Thank God for natural selection!
It's not really a "third possibility;" it's essentially crypto-creationidiocy repackaged in a shiny new box in an attempt to try to sneak creationism into schools under the radar.
Of course, there's still a group of fanatical Young-Earth Creationidiot types that don't particularly like ID, but actually probably even the majority of Creationidiots have managed to finally figure out that Young-Earth Creationidiocy and absolute Biblical literalism is too obviously stupid to try to sell, at least immediately.
As is usual in a lot of scientific threads, I don't think people grasp how incredibly tiny the ID community is among legitmate scientists. (In contrast, the number of legitimate meteorologists and climatologists that question "Global Warming" theory is quite large, it's just that the media doesn't like them.) It's a tiny group who are continuously cited and re-cited. I'm aware that some of them claim not to be particularly religous but their proselytizers and the people buying their books certainly are.

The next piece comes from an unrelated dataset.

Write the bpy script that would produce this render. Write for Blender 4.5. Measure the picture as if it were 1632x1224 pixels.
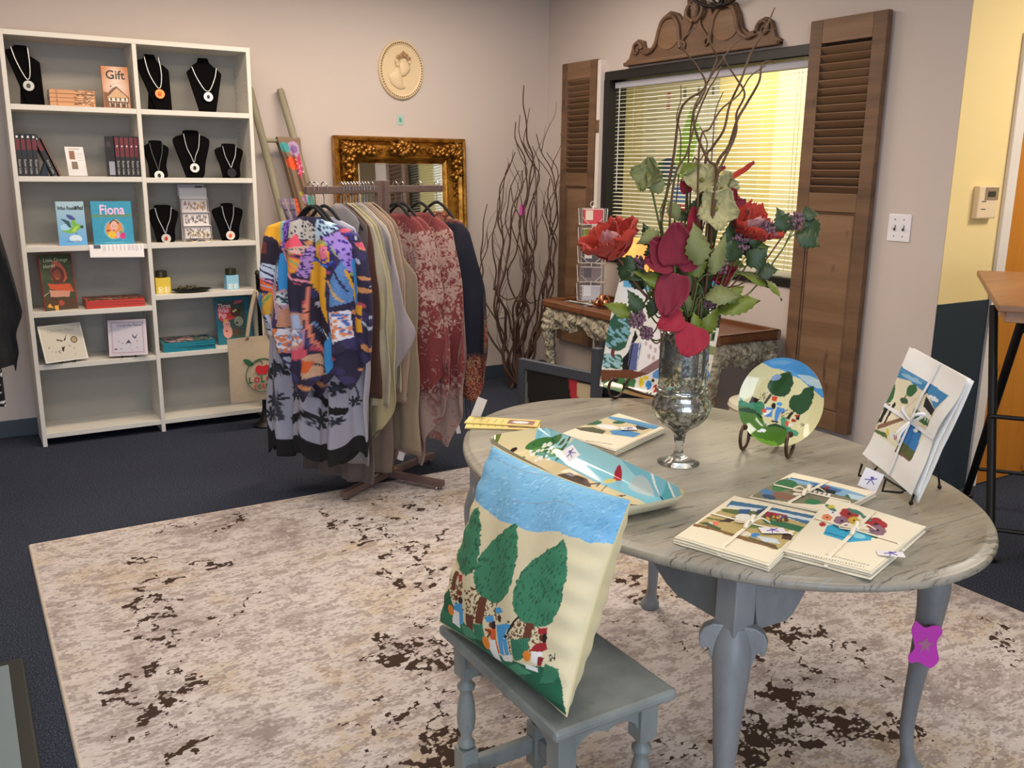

And of evolutionists probably MOST are religious to some degree, with many thousands being churchgoing Christians and of course many thousands of agnostics or atheists; however, you'll look a long time before you find an atheist creationist; if it truly was such an attractive theory there would be some SOMEWHERE.
Actually, it does. When taken to its obvious conclusion, ID presupposes a supernatural "first cause." Think about it: If the Intelligent Designers were, oh say, little green men from Zeton, how did they come to be? Who were their designers? Who designed the designers? Ad infinitum. ID cannot escape such a supernatural conclusion, and as the supernatural is, by definition, not science (which only deals in the natural), ID cannot be scientific.
In a story told by Stephen Hawking, scientist was giving a lecture on astronomy. After the lecture, an elderly lady came up and told the scientist that he had it all wrong.
"The world is really a flat plate supported on the back of a giant tortoise." The scientist asked "And what is the turtle standing on?" To which the lady triumphantly replied: "You're very clever, young man, but it's no use -- it's turtles all the way down."
The notion of ID proposes a greater complexity to explain a lesser one. How does ID propose to explain the greater complexity. It seems to me they would need something akin to, "It's turtles all the way up."